■ Goal: Write out every entry exactly as it appears.

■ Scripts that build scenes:

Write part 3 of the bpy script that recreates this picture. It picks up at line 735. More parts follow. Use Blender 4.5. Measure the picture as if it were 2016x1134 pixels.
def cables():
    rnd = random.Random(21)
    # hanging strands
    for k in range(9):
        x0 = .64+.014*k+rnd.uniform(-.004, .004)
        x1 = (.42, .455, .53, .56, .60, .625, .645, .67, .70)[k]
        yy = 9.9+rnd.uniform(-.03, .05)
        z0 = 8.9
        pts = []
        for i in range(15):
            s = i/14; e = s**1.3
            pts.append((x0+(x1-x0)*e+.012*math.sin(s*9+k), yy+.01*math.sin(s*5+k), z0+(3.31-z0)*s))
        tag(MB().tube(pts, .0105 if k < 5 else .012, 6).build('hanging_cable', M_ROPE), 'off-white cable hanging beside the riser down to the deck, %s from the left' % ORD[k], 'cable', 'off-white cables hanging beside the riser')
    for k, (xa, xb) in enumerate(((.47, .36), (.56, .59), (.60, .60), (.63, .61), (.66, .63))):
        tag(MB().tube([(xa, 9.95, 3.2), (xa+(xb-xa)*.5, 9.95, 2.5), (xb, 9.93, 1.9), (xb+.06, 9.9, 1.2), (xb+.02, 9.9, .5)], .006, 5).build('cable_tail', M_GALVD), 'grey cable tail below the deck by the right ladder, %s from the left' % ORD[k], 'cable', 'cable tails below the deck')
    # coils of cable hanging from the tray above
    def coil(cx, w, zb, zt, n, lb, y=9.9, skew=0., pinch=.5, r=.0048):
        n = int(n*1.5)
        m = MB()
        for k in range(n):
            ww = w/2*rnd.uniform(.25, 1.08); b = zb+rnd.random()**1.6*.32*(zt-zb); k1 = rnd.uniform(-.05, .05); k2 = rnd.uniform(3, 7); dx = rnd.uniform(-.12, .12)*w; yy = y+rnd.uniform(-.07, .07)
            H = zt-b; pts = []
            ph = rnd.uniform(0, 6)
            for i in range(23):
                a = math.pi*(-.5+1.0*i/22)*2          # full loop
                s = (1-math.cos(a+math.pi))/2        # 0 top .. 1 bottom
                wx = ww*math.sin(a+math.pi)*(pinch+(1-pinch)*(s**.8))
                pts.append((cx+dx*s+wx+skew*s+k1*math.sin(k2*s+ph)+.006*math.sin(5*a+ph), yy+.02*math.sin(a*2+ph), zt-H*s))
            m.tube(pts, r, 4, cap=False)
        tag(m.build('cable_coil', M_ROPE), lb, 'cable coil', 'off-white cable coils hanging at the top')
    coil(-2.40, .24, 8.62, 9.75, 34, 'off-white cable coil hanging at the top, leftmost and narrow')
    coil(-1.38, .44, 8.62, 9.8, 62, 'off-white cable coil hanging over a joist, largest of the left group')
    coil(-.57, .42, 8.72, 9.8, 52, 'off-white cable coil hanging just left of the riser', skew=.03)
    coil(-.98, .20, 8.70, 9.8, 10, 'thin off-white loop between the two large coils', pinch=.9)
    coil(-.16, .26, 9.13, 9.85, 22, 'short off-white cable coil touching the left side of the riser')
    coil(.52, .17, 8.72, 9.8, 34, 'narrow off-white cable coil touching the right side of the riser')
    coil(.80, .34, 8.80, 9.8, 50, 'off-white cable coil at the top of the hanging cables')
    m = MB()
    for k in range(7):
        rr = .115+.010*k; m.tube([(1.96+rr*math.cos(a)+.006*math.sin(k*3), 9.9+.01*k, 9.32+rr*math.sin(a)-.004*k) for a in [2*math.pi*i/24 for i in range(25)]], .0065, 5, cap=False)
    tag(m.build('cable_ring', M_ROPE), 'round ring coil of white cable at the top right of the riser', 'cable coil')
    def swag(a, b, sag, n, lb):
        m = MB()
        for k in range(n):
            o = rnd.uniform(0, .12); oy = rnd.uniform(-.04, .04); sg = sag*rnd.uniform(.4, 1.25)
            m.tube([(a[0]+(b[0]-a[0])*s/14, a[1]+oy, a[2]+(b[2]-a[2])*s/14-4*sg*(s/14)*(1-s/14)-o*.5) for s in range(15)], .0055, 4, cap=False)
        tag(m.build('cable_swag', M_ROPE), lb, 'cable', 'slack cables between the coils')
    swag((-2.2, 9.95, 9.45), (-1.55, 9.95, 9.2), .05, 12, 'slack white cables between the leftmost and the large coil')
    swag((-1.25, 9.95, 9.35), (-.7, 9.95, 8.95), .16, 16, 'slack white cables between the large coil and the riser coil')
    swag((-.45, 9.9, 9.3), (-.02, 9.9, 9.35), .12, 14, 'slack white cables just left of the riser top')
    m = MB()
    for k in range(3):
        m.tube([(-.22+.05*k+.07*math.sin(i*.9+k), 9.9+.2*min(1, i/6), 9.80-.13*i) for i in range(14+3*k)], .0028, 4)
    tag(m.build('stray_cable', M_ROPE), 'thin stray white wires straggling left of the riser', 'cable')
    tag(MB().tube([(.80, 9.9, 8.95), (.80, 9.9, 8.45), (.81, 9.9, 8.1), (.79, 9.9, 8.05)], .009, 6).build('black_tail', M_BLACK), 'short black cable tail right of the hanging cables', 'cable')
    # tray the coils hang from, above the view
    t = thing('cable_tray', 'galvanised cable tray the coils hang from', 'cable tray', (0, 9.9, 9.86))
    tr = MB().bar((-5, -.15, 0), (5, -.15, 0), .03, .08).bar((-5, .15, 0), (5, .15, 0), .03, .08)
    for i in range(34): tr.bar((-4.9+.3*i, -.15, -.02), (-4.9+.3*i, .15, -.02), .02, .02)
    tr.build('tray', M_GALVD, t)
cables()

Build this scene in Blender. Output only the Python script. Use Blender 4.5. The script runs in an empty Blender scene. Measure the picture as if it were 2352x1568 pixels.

■ Task solution:
Write part 3 of the bpy script that recreates this picture. It picks up at line 735. More parts follow. Use Blender 4.5. Measure the picture as if it were 2016x1134 pixels.
def cables():
    rnd = random.Random(21)
    # hanging strands
    for k in range(9):
        x0 = .64+.014*k+rnd.uniform(-.004, .004)
        x1 = (.42, .455, .53, .56, .60, .625, .645, .67, .70)[k]
        yy = 9.9+rnd.uniform(-.03, .05)
        z0 = 8.9
        pts = []
        for i in range(15):
            s = i/14; e = s**1.3
            pts.append((x0+(x1-x0)*e+.012*math.sin(s*9+k), yy+.01*math.sin(s*5+k), z0+(3.31-z0)*s))
        tag(MB().tube(pts, .0105 if k < 5 else .012, 6).build('hanging_cable', M_ROPE), 'off-white cable hanging beside the riser down to the deck, %s from the left' % ORD[k], 'cable', 'off-white cables hanging beside the riser')
    for k, (xa, xb) in enumerate(((.47, .36), (.56, .59), (.60, .60), (.63, .61), (.66, .63))):
        tag(MB().tube([(xa, 9.95, 3.2), (xa+(xb-xa)*.5, 9.95, 2.5), (xb, 9.93, 1.9), (xb+.06, 9.9, 1.2), (xb+.02, 9.9, .5)], .006, 5).build('cable_tail', M_GALVD), 'grey cable tail below the deck by the right ladder, %s from the left' % ORD[k], 'cable', 'cable tails below the deck')
    # coils of cable hanging from the tray above
    def coil(cx, w, zb, zt, n, lb, y=9.9, skew=0., pinch=.5, r=.0048):
        n = int(n*1.5)
        m = MB()
        for k in range(n):
            ww = w/2*rnd.uniform(.25, 1.08); b = zb+rnd.random()**1.6*.32*(zt-zb); k1 = rnd.uniform(-.05, .05); k2 = rnd.uniform(3, 7); dx = rnd.uniform(-.12, .12)*w; yy = y+rnd.uniform(-.07, .07)
            H = zt-b; pts = []
            ph = rnd.uniform(0, 6)
            for i in range(23):
                a = math.pi*(-.5+1.0*i/22)*2          # full loop
                s = (1-math.cos(a+math.pi))/2        # 0 top .. 1 bottom
                wx = ww*math.sin(a+math.pi)*(pinch+(1-pinch)*(s**.8))
                pts.append((cx+dx*s+wx+skew*s+k1*math.sin(k2*s+ph)+.006*math.sin(5*a+ph), yy+.02*math.sin(a*2+ph), zt-H*s))
            m.tube(pts, r, 4, cap=False)
        tag(m.build('cable_coil', M_ROPE), lb, 'cable coil', 'off-white cable coils hanging at the top')
    coil(-2.40, .24, 8.62, 9.75, 34, 'off-white cable coil hanging at the top, leftmost and narrow')
    coil(-1.38, .44, 8.62, 9.8, 62, 'off-white cable coil hanging over a joist, largest of the left group')
    coil(-.57, .42, 8.72, 9.8, 52, 'off-white cable coil hanging just left of the riser', skew=.03)
    coil(-.98, .20, 8.70, 9.8, 10, 'thin off-white loop between the two large coils', pinch=.9)
    coil(-.16, .26, 9.13, 9.85, 22, 'short off-white cable coil touching the left side of the riser')
    coil(.52, .17, 8.72, 9.8, 34, 'narrow off-white cable coil touching the right side of the riser')
    coil(.80, .34, 8.80, 9.8, 50, 'off-white cable coil at the top of the hanging cables')
    m = MB()
    for k in range(7):
        rr = .115+.010*k; m.tube([(1.96+rr*math.cos(a)+.006*math.sin(k*3), 9.9+.01*k, 9.32+rr*math.sin(a)-.004*k) for a in [2*math.pi*i/24 for i in range(25)]], .0065, 5, cap=False)
    tag(m.build('cable_ring', M_ROPE), 'round ring coil of white cable at the top right of the riser', 'cable coil')
    def swag(a, b, sag, n, lb):
        m = MB()
        for k in range(n):
            o = rnd.uniform(0, .12); oy = rnd.uniform(-.04, .04); sg = sag*rnd.uniform(.4, 1.25)
            m.tube([(a[0]+(b[0]-a[0])*s/14, a[1]+oy, a[2]+(b[2]-a[2])*s/14-4*sg*(s/14)*(1-s/14)-o*.5) for s in range(15)], .0055, 4, cap=False)
        tag(m.build('cable_swag', M_ROPE), lb, 'cable', 'slack cables between the coils')
    swag((-2.2, 9.95, 9.45), (-1.55, 9.95, 9.2), .05, 12, 'slack white cables between the leftmost and the large coil')
    swag((-1.25, 9.95, 9.35), (-.7, 9.95, 8.95), .16, 16, 'slack white cables between the large coil and the riser coil')
    swag((-.45, 9.9, 9.3), (-.02, 9.9, 9.35), .12, 14, 'slack white cables just left of the riser top')
    m = MB()
    for k in range(3):
        m.tube([(-.22+.05*k+.07*math.sin(i*.9+k), 9.9+.2*min(1, i/6), 9.80-.13*i) for i in range(14+3*k)], .0028, 4)
    tag(m.build('stray_cable', M_ROPE), 'thin stray white wires straggling left of the riser', 'cable')
    tag(MB().tube([(.80, 9.9, 8.95), (.80, 9.9, 8.45), (.81, 9.9, 8.1), (.79, 9.9, 8.05)], .009, 6).build('black_tail', M_BLACK), 'short black cable tail right of the hanging cables', 'cable')
    # tray the coils hang from, above the view
    t = thing('cable_tray', 'galvanised cable tray the coils hang from', 'cable tray', (0, 9.9, 9.86))
    tr = MB().bar((-5, -.15, 0), (5, -.15, 0), .03, .08).bar((-5, .15, 0), (5, .15, 0), .03, .08)
    for i in range(34): tr.bar((-4.9+.3*i, -.15, -.02), (-4.9+.3*i, .15, -.02), .02, .02)
    tr.build('tray', M_GALVD, t)
cables()

Build this scene in Blender. Output only the Python script. Use Blender 4.5. The script runs in an empty Blender scene. Measure the picture as if it were 2352x1568 pixels.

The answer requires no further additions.